Integer programming: if a or b then a, b, and c

Question

I'm writing a mixed integer programming (MIP) constraint where my $\color{blue}{\texttt{binary variables}}$ are $a, b,$ and $c$ to meet the following condition: $$ (a \lor b) \to (a \land b \land c)$$ My equation so far is: $$ 3a + 3b \ge a + b + c $$ I am getting some erroneous results. Is it possible to develop such an equation?

Answer 1

You could add another binary variable $y$ and use the set of constraints $$y\geq a+b,$$ $$a\geq y,$$ $$b\geq y,$$ $$c\geq y.$$

If you want to reduce the number of additional constraints down to two, $$a+b+c\geq 3a\quad \text{and}\quad a+b+c\geq 3b$$ would do the trick.

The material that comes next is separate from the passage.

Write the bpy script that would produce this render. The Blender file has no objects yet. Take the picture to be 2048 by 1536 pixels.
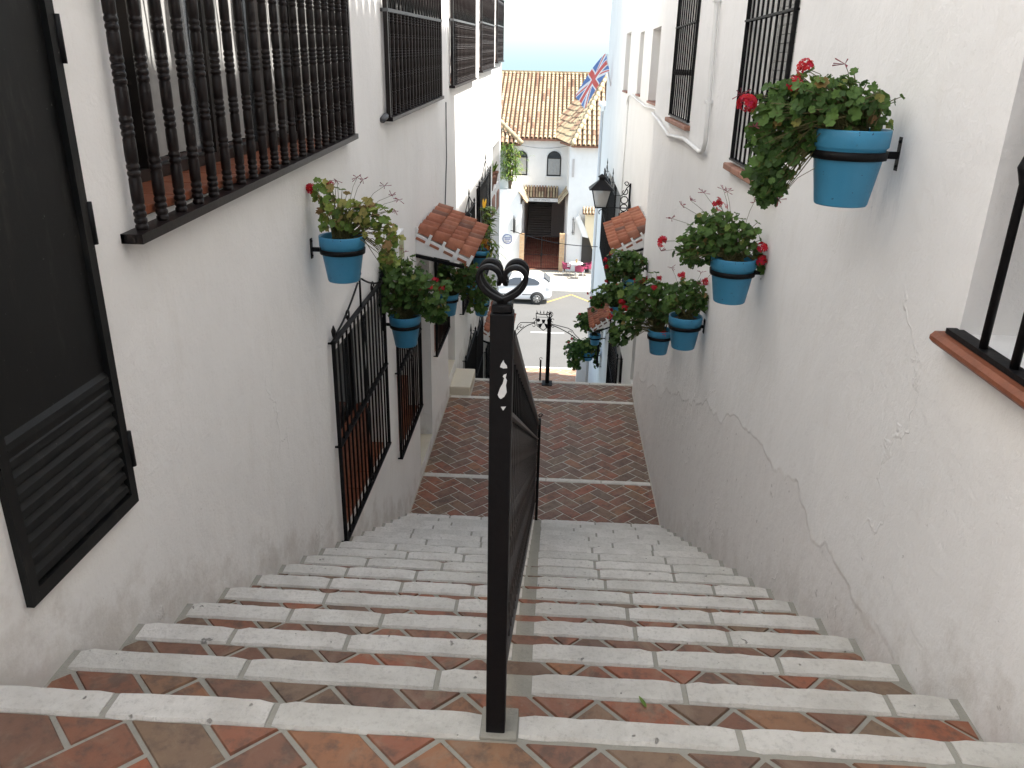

However, you can't reduce it down to one and have that constraint be linear, for the following reason: Any linear constraint is of the form $$x a +yb+zc\geq 0,$$ and since you want it to be violated for $(a,b,c)\in\{(0,1,1),(1,0,0)\}$, your coefficients have to satisfy $y+z<0$ and $x<0$. Summed together, these observations however imply that $$x + y + z<0,$$ meaning your constraint cannot hold for $(1,1,1)$.